The House is set tovote on the resolution Tuesday, and it is likely to pass in the Democratic-controlled chamber.

The measure would then go to the Republican-led Senate and a floor vote would be held within 18 days, according to federal law.

Republicans control 53 seats in the chamber. If all Democrats vote for it, they will still need four Republican votes to help them stop Trump’s national emergency declaration. They have two, now that Tillis and Maine Sen. Susan Collins, who’s also up for re-election in 2020, have said they’ll join.

Other Republicans have also expressed concern about Trump’s decision to declare a national emergency as well.

Sen. Lisa Murkowski, a moderate Republican from Alaska, told a home-state TV station that she would “probably” support the proposal of disapproval.
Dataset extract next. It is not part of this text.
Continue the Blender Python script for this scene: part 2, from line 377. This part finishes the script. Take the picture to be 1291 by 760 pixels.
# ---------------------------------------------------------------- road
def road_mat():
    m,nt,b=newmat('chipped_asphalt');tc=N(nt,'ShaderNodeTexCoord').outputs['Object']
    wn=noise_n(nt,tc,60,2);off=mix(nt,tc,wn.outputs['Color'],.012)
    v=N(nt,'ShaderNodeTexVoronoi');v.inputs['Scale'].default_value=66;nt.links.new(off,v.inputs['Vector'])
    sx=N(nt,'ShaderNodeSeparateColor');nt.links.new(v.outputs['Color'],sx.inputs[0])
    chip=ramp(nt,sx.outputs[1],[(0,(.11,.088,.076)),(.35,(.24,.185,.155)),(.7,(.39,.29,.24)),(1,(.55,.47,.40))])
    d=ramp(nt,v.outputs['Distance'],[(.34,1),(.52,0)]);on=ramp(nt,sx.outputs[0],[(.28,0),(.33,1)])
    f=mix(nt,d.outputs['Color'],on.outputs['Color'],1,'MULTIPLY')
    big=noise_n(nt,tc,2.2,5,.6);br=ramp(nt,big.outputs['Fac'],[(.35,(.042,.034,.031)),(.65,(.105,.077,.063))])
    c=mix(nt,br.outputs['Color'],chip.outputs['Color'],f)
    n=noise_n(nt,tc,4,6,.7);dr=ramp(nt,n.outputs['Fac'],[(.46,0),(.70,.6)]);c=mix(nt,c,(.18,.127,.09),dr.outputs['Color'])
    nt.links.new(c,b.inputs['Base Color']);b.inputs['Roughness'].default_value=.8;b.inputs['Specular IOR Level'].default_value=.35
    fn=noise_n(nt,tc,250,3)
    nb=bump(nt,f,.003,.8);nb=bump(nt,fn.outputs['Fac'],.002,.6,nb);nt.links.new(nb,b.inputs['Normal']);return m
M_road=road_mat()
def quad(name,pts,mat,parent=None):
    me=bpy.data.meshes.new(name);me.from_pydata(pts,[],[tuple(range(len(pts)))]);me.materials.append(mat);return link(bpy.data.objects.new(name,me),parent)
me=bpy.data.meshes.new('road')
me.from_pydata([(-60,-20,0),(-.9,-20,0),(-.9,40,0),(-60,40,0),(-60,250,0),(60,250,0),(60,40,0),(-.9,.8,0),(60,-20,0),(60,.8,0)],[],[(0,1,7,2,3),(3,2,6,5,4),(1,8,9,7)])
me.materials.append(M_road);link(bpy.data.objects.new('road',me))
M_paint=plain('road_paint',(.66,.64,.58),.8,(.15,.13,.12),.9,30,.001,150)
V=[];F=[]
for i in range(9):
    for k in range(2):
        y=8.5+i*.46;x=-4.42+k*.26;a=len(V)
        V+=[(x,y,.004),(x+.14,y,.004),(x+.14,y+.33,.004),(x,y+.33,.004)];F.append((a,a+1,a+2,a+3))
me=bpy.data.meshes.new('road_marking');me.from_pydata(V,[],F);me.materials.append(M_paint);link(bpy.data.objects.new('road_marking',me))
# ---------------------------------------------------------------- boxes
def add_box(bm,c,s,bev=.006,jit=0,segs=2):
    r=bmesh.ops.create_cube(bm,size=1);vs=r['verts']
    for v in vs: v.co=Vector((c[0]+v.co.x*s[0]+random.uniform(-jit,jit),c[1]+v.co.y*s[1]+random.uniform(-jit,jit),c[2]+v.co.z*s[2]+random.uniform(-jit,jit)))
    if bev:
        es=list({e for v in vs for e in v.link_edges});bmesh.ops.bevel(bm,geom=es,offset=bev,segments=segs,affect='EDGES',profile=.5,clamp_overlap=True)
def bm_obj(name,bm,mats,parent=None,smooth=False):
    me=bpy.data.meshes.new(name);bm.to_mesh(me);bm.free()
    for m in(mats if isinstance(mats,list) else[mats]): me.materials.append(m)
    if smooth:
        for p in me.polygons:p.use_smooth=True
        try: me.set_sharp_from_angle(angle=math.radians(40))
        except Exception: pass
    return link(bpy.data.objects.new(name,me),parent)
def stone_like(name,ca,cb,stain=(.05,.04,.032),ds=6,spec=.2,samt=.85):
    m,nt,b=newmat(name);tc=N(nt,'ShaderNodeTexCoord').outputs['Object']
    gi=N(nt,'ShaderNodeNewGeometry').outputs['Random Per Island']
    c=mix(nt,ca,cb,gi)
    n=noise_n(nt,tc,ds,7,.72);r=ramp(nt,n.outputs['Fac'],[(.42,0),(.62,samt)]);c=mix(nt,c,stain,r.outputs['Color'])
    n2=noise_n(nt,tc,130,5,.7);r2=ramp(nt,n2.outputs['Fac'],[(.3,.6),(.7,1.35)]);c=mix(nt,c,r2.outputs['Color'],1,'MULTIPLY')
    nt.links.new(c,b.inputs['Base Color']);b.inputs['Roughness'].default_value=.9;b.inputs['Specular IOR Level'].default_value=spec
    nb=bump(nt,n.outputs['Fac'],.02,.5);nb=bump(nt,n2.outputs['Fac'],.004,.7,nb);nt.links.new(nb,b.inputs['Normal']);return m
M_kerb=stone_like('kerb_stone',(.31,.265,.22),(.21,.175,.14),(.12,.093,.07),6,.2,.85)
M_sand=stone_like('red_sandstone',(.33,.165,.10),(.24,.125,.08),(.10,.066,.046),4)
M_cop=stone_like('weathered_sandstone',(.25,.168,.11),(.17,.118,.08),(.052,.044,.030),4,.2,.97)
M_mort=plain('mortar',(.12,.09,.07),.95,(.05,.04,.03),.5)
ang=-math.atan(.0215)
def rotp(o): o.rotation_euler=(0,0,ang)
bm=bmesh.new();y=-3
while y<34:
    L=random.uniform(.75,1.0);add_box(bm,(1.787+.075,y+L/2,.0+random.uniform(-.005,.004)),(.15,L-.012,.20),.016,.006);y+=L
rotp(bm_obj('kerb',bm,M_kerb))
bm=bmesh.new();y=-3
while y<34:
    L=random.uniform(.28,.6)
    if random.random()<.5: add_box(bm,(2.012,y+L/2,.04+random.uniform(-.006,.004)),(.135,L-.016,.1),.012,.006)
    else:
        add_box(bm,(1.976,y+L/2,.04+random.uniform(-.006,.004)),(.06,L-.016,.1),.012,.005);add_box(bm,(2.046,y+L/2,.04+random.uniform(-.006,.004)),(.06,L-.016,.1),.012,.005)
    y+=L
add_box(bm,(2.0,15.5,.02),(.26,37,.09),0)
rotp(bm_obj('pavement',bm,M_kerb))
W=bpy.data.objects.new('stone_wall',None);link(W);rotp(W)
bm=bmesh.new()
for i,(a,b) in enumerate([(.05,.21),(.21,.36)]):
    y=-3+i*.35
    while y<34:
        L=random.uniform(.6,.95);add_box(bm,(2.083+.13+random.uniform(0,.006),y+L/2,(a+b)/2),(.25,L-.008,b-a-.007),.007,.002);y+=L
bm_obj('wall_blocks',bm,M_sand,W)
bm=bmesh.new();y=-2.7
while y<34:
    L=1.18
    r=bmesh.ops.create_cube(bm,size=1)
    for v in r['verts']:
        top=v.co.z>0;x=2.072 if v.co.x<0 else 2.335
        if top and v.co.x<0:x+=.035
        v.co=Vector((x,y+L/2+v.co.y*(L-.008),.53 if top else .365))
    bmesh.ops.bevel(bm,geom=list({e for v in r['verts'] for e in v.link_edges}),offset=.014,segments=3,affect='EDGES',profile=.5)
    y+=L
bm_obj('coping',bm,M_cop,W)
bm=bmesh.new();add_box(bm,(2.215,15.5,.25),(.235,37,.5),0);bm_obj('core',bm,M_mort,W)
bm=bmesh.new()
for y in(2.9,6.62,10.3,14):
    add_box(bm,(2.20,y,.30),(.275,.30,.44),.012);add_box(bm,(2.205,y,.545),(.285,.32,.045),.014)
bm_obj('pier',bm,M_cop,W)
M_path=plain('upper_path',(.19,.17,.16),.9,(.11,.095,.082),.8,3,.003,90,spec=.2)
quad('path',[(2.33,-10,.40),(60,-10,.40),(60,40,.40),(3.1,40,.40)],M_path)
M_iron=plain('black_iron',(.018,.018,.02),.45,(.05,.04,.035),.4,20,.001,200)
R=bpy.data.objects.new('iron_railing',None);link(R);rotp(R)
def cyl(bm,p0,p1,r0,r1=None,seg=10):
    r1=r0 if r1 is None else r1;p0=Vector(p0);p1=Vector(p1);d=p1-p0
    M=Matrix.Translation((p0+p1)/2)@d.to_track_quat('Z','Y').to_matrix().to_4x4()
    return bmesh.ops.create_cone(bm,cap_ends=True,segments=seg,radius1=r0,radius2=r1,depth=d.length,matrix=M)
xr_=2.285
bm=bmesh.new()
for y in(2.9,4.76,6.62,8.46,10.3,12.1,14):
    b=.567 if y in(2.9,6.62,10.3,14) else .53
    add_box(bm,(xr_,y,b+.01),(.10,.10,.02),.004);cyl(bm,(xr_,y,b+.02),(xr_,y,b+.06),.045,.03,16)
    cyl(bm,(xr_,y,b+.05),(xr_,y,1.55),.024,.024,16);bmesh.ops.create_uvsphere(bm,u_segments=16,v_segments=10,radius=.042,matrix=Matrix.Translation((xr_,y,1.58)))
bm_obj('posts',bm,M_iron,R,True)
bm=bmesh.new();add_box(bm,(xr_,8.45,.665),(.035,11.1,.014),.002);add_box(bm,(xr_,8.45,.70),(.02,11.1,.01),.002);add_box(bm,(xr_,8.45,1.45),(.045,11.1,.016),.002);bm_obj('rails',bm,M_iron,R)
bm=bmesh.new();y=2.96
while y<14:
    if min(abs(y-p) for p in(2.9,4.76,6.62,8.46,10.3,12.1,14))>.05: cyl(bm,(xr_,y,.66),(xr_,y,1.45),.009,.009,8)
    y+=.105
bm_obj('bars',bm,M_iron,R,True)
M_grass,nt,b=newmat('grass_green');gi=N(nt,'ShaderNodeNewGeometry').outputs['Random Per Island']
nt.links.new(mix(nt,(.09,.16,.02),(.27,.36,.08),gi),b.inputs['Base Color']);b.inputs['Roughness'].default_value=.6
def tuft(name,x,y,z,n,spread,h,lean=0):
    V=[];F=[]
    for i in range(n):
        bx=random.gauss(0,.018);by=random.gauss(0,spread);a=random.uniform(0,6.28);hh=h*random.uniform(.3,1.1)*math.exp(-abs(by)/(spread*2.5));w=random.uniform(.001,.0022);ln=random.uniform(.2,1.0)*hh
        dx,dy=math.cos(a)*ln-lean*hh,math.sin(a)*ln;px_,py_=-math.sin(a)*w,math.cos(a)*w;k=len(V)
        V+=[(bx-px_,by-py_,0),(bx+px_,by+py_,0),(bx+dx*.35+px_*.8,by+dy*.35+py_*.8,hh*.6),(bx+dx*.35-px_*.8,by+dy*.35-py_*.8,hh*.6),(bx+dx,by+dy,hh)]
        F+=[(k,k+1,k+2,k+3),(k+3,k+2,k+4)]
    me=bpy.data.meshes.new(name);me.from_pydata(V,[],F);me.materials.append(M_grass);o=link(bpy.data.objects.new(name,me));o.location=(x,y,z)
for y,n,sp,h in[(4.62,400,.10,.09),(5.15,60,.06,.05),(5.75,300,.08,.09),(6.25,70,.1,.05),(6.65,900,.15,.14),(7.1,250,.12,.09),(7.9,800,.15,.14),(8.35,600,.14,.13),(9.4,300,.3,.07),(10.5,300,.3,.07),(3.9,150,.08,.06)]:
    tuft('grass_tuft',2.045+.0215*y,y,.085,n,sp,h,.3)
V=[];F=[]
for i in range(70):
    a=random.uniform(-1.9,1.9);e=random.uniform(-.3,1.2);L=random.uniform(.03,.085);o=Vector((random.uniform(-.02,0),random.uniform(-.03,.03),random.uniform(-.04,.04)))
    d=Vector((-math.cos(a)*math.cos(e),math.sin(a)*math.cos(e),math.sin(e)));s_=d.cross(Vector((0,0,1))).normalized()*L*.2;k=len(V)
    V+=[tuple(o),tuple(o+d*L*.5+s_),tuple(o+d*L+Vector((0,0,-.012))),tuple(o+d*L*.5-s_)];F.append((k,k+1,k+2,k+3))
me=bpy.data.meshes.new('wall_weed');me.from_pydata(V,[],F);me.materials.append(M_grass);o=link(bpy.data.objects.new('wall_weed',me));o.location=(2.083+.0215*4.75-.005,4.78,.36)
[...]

“Not because I disagree with the President when it comes to border security, (or) certainly national security, but because I think it’s so important that there be clear lines when it comes to the separation of powers,” Murkowski told KTUU in Anchorage. “There’s going to be a great deal of debate as to whether or not the legal authority is there. I would suggest there probably is. The question is … is this over and above the authority that has been granted specifically to the Congress itself?”

To override Trump’s would-be veto, two-thirds of both chambers of Congress would need to vote in favor of the resolution after Trump vetoes it, a steep hill to climb given how popular Trump remains in many states and congressional districts and especially among the base of the Republican party.

Tillis argued that voting on the resolution should not be a question of support for the President and border security. Instead, he said, it is an issue of separation of powers, and he warned Republicans not to “look the other way” because the same tactic could be used by a Democratic president in the future.

He equated his opposition to the national emergency to his opposition to then-President Barack Obama’s executive action creating the Deferred Action for Childhood Arrivals program.

“There is no intellectual honesty in now turning around and arguing that there’s an imaginary asterisk attached to executive overreach — that it’s acceptable for my party but not thy party,” Tillis wrote.

The national emergency is facing legal challenges as well after 16 states filed a lawsuit to block it last week.

Opposition to the national emergency was also expressed Monday in a letter signed by a bipartisan group of former national security officials.

This story has been updated with additional developments Tuesday.